### DIRECTION:
In the material below, count the lines with the word "scene" and state that number only.

— begin STORED DATA —

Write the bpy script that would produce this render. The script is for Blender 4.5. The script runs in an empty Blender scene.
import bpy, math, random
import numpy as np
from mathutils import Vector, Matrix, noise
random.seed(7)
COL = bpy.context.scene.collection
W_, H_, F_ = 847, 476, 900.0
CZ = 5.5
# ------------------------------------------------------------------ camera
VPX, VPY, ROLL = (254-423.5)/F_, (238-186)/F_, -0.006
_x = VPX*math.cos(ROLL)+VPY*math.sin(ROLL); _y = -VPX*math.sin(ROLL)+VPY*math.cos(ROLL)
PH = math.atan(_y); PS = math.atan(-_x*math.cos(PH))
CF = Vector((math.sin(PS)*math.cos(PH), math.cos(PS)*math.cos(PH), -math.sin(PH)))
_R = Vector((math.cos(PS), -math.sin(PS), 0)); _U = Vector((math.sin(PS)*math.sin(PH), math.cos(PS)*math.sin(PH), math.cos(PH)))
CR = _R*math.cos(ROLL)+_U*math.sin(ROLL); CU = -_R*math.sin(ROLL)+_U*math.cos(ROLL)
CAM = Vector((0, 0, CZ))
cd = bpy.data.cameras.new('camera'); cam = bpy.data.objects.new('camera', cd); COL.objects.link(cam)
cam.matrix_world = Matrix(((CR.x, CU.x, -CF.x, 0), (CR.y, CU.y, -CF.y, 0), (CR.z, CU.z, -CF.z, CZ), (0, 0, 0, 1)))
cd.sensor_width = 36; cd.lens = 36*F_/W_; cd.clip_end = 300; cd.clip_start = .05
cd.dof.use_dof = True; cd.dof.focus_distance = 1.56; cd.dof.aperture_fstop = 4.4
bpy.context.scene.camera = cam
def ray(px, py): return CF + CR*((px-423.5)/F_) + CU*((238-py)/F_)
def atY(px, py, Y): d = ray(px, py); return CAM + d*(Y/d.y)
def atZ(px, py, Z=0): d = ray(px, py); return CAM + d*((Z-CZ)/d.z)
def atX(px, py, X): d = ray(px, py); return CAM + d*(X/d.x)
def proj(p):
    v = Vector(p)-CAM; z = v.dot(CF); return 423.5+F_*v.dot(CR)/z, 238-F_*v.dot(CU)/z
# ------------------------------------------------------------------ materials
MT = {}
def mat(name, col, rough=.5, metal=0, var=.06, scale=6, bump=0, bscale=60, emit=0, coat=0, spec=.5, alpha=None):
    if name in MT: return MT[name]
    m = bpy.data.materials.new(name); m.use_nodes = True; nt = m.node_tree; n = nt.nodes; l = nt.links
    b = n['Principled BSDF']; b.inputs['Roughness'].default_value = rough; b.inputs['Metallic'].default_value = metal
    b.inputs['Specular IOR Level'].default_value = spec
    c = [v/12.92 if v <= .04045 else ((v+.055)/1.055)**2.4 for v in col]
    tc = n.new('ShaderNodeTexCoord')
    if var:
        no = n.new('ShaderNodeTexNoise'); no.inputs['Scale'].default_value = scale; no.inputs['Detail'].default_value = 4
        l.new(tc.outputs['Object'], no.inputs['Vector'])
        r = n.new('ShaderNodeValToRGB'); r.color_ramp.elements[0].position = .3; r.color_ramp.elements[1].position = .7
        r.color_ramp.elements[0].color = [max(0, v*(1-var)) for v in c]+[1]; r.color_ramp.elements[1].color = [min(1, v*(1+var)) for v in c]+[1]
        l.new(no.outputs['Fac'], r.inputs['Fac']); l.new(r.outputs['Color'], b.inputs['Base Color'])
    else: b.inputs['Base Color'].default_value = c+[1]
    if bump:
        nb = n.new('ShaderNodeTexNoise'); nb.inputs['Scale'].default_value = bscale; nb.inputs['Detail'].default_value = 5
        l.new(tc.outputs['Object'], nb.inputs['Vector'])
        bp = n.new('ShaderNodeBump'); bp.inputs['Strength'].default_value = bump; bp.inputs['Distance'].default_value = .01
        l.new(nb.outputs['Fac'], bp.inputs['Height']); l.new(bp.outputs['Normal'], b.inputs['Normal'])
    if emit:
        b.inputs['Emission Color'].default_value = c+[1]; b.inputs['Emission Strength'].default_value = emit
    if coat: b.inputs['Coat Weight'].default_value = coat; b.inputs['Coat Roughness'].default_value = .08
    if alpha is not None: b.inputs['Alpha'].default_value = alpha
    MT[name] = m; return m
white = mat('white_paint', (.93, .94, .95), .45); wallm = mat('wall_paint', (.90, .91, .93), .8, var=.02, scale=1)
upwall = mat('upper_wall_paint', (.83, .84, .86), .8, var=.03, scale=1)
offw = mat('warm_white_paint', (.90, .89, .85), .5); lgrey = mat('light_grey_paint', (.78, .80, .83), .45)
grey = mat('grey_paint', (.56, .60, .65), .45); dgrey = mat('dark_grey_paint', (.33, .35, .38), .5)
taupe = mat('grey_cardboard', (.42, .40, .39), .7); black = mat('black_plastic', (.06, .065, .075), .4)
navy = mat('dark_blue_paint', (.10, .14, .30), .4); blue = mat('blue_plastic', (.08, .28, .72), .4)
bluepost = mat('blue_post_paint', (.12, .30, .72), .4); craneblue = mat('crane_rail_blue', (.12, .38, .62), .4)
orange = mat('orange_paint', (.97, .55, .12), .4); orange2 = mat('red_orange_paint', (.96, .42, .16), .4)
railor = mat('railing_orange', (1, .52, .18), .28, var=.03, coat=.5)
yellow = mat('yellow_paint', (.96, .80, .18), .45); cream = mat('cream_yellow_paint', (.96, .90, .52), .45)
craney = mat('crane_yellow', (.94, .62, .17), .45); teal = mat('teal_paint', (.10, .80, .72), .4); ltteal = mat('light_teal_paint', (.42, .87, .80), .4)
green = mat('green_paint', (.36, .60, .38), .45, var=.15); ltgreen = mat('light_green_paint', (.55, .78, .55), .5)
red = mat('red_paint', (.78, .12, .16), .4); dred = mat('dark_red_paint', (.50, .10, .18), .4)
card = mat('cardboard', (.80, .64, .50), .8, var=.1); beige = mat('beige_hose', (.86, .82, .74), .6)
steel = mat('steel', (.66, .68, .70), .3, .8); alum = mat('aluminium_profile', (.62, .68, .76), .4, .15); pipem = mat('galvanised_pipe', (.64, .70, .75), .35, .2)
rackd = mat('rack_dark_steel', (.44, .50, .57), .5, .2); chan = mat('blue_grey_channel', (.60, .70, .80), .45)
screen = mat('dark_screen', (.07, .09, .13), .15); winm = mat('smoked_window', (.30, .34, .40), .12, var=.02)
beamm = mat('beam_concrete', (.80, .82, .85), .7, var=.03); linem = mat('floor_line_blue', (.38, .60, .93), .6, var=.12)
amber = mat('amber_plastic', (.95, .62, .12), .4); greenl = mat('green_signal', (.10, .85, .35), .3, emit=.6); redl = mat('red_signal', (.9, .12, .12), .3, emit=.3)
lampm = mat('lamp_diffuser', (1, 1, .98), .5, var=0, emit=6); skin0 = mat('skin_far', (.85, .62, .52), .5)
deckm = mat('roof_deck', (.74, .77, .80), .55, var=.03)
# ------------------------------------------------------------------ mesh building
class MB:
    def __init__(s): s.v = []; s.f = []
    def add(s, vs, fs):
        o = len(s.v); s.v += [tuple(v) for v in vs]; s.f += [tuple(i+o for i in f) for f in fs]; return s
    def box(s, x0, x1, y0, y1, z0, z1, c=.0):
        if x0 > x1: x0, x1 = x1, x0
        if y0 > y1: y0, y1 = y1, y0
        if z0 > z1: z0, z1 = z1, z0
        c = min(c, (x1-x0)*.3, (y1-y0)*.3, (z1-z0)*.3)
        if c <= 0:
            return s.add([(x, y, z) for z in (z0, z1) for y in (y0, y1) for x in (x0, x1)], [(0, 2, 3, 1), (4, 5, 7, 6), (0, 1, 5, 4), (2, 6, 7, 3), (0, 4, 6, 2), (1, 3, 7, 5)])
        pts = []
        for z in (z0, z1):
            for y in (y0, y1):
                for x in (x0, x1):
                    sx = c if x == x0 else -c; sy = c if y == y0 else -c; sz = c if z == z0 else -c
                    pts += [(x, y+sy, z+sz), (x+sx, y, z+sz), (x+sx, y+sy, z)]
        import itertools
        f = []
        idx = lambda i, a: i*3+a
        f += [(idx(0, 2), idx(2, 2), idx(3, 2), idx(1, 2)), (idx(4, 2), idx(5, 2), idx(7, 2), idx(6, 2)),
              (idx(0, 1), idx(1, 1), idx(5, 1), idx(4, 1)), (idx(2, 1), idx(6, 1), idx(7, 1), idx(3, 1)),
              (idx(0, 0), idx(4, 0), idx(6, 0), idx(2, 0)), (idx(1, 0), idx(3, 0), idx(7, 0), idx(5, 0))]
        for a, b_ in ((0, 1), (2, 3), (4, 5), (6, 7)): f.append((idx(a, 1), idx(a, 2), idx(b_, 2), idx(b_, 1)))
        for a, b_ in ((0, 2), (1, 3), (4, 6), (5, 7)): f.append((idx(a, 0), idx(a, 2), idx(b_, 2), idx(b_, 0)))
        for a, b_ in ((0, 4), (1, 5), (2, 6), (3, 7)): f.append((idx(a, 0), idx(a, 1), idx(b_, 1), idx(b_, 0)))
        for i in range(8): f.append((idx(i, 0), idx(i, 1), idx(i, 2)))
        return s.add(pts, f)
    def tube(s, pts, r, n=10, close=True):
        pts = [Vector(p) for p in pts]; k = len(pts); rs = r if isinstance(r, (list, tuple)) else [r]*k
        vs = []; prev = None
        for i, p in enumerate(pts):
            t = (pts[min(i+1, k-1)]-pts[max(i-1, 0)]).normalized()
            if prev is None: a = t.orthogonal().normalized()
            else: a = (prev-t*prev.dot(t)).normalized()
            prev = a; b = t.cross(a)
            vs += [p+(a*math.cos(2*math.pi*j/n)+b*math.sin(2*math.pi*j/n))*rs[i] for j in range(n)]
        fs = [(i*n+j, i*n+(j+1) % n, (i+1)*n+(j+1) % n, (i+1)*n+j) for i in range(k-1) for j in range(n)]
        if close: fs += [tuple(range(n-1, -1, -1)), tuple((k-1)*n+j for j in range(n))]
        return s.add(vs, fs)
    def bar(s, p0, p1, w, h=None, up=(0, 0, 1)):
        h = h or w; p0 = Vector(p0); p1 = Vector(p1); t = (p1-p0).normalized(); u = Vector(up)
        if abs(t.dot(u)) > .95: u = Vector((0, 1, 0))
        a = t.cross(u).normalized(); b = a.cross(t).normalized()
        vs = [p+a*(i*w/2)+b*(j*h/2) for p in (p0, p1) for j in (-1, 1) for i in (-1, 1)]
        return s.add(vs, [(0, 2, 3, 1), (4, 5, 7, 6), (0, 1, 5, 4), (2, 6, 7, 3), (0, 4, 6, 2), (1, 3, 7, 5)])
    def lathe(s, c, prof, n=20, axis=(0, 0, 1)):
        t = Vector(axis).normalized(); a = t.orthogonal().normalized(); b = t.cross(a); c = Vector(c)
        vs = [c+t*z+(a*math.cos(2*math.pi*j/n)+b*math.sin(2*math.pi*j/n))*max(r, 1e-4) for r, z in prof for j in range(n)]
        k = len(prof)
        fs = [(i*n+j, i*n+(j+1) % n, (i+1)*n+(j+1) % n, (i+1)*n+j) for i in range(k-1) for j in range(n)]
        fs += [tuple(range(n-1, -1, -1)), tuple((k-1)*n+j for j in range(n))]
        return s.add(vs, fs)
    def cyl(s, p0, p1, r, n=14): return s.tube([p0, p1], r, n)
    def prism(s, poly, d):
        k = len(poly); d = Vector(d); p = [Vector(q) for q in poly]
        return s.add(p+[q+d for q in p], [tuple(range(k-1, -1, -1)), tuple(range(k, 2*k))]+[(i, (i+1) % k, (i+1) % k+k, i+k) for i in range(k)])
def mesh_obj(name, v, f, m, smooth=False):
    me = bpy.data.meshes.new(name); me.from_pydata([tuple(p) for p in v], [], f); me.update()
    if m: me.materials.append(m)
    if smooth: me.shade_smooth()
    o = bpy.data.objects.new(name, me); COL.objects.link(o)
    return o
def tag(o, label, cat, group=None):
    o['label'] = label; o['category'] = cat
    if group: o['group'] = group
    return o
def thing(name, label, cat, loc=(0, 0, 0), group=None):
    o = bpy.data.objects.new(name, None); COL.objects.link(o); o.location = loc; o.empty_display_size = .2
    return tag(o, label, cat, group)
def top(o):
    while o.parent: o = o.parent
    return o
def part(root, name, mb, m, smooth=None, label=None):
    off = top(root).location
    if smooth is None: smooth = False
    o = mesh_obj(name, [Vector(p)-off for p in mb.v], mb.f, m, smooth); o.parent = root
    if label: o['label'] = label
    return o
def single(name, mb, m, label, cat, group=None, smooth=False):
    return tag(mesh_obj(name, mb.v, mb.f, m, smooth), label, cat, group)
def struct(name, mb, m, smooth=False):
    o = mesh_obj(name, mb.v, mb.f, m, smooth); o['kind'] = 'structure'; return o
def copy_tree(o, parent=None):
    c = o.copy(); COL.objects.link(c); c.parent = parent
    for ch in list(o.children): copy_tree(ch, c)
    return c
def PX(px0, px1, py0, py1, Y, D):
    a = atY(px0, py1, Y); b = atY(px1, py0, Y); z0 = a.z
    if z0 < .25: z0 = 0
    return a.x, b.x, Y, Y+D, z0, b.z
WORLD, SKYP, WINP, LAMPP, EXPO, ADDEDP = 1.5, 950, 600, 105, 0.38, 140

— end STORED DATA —

### COMPLETED EXERCISE:
3